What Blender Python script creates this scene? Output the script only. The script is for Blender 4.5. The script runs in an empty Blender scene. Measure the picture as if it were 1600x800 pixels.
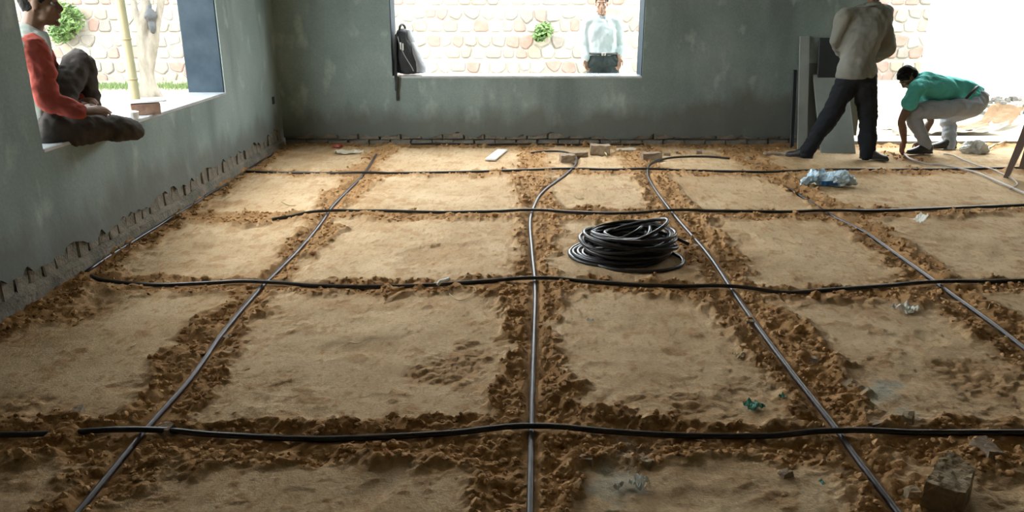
import bpy, bmesh, math, random
import numpy as np
from mathutils import Vector, Matrix

# ------------------------------------------------------------------ camera, sky, exposure
scene = bpy.context.scene
C = scene.collection
CAM_H, PITCH, FPX = 1.55, math.radians(18.2), 1200.0
cam_d = bpy.data.cameras.new('camera')
cam = bpy.data.objects.new('camera', cam_d)
C.objects.link(cam)
cam.location = (0, 0, CAM_H)
cam.rotation_euler = (math.pi / 2 - PITCH, 0, 0)
cam_d.sensor_width = 36.0
cam_d.lens = FPX / 1600 * 36.0
cam_d.clip_end = 300
scene.camera = cam

world = bpy.data.worlds.new('hazy_sky')
scene.world = world
world.use_nodes = True
wn = world.node_tree
bg = wn.nodes['Background']
bg.inputs[0].default_value = (0.93, 0.98, 1.0, 1)
bg.inputs[1].default_value = 12.5
vs = scene.view_settings
vs.view_transform = 'Standard'
vs.look = 'None'
vs.gamma = 1.0
vs.use_curve_mapping = False
vs.exposure = 0.0
scene.cycles.max_bounces = 10
scene.cycles.diffuse_bounces = 6

# ------------------------------------------------------------------ helpers
RNG = random.Random(7)
NR = np.random.RandomState(11)
st_, ct_ = math.sin(PITCH), math.cos(PITCH)


def at(px, py, Y=None, X=None, Z=None):
    """the point of the place that a sight line meets on a plane Y=, X= or Z="""
    u, v = (px - 800) / FPX, (400 - py) / FPX
    d = Vector((u, ct_ + v * st_, -st_ + v * ct_))
    if Y is not None:
        t = Y / d.y
    elif X is not None:
        t = X / d.x
    else:
        t = (Z - CAM_H) / d.z
    return Vector((0, 0, CAM_H)) + d * t


def tag(o, label=None, cat=None, group=None, kind=None):
    if label: o['label'] = label
    if cat: o['category'] = cat
    if group: o['group'] = group
    if kind: o['kind'] = kind
    return o


def empty(name, loc, label=None, cat=None, group=None, rz=0):
    o = bpy.data.objects.new(name, None)
    C.objects.link(o)
    o.location = loc
    o.rotation_euler = (0, 0, rz)
    return tag(o, label, cat, group)


def link(name, me, m, parent=None, smooth=False, loc=None):
    o = bpy.data.objects.new(name, me)
    C.objects.link(o)
    if m is not None:
        me.materials.clear()
        for q in (m if isinstance(m, (list, tuple)) else [m]):
            me.materials.append(q)
    if parent is not None:
        o.parent = parent
    if loc is not None:
        o.location = loc
    if smooth:
        me.polygons.foreach_set('use_smooth', [True] * len(me.polygons))
    return o


def bm_obj(name, bm, m, parent=None, smooth=False, loc=None):
    me = bpy.data.meshes.new(name)
    bmesh.ops.recalc_face_normals(bm, faces=bm.faces)
    bm.to_mesh(me)
    bm.free()
    return link(name, me, m, parent, smooth, loc)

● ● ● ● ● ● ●

■ The request
From the opening line of the listing above through the line bearing "from mathutils import Vector, Matrix", repeat each line exactly. Drop every picture.

■ Output of the exercise
What Blender Python script creates this scene? Output the script only. The script is for Blender 4.5. The script runs in an empty Blender scene. Measure the picture as if it were 1600x800 pixels.
import bpy, bmesh, math, random
import numpy as np
from mathutils import Vector, Matrix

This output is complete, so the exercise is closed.